Our theme is the life-embracing bedrock reality of the covenant relationship between the Creator and Christians, and it is high time we defined exactly what we are talking about. A covenant relationship is a voluntary mutual commitment that binds each party to the other. Whether it is negotiated, like a modern business deal or a marriage contract, or unilaterally imposed, as all God's covenants are, is irrelevant to the commitment itself; the reality of the relationship depends simply on the fact that mutual obligations have been accepted and pledged on both sides. Luther is held to have said that Christianity is a matter of personal pronouns, in the sense that everything depends on knowing that Jesus died for me, to be my Savior, and that his Father is my God and Father, personally committed to love, nurture, uphold, and glorify me. This already is covenant thinking, for this is the essential substance of the covenant relationship: God's covenant is precisely a matter of these personal pronouns, used in this way, as a basis for a life with God of friendship, peace and communicated love. –

From what has been said so far, three things become apparent. First, the gospel of God is not properly understood till it is viewed within a covenantal frame.

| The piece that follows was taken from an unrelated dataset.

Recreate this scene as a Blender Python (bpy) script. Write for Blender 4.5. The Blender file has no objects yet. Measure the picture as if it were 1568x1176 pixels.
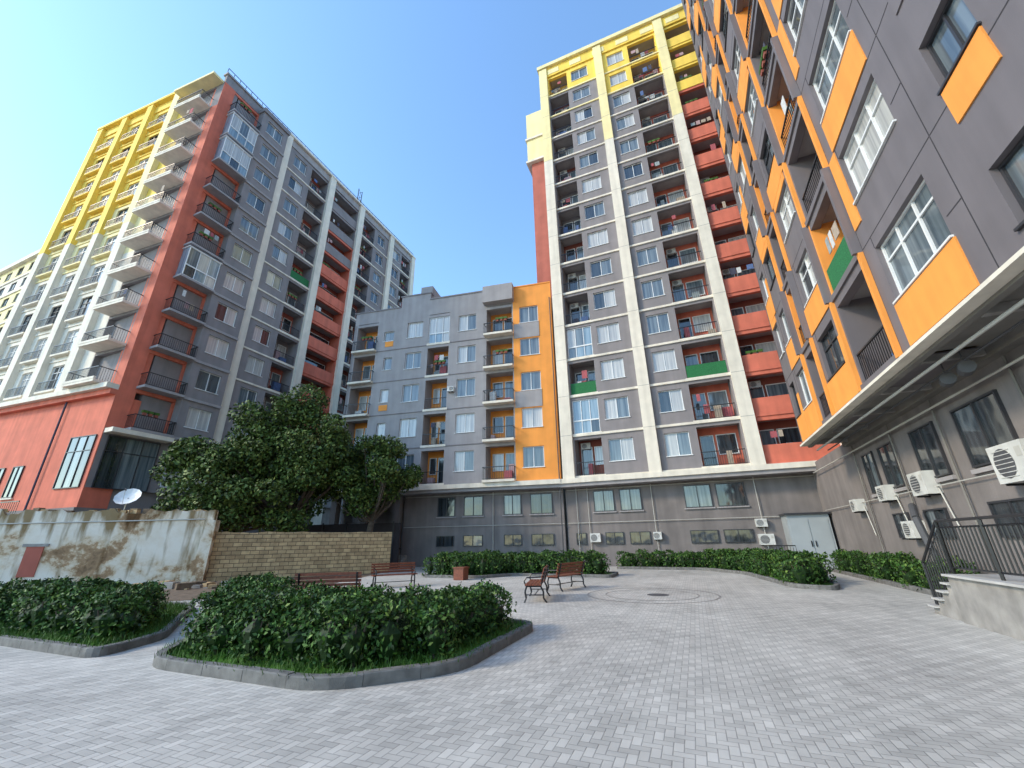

Jesus Christ, whose saving ministry is the sum and substance of the gospel, is announced in Hebrews the mediator and guarantor of the covenant relationship (Heb. 7:22, 8:6). The gospel promises, offering Christ and his benefits to sinner, are therefore invitations to enter and enjoy a covenant relationship with God. Faith in Jesus Christ is accordingly the embracing of the covenant, and the Christian life of glorifying God by one's words and works for the greatness of his goodness and grace has at its heart covenant communion between the Savior and the sinner. The church, the fellowship of believers that the gospel creates, is the community of the covenant, and the preaching of the Word, the practice of pastoral care and discipline, the manifold exercises of worship together, and the administration of baptism and the Lord's supper (corresponding to circumcision and Passover in former days) are all signs, tokens, expressions, and instruments of the covenant, through which covenantal enrichments from God constantly flow to those who believe. The hope of glory, as promised in the gospel, is the goal of the covenant relationship (Rev. 21:2 f.), and Christian assurance is the knowledge of the content and stability of that relationship as it applies to oneself (Rom. 5:1-11,8:1-39). The whole Bible is, as it were, presented by Jesus Christ to the whole church and to each Christian as the book of the covenant, and the whole record of the wars of the Word with the church as well as the world in the post-biblical Christian centuries, the record that is ordinarily called church history, is precisely the story of the covenant going on in space and time. As artists and decorators know, the frame is important for setting off the picture, and you do in fact see the picture better when it is appropriately framed. So with the riches of the gospel; the covenant is their proper frame, and you only see them in their full glory when this frame surrounds them, as in Scripture it actually does, and as in theology it always should.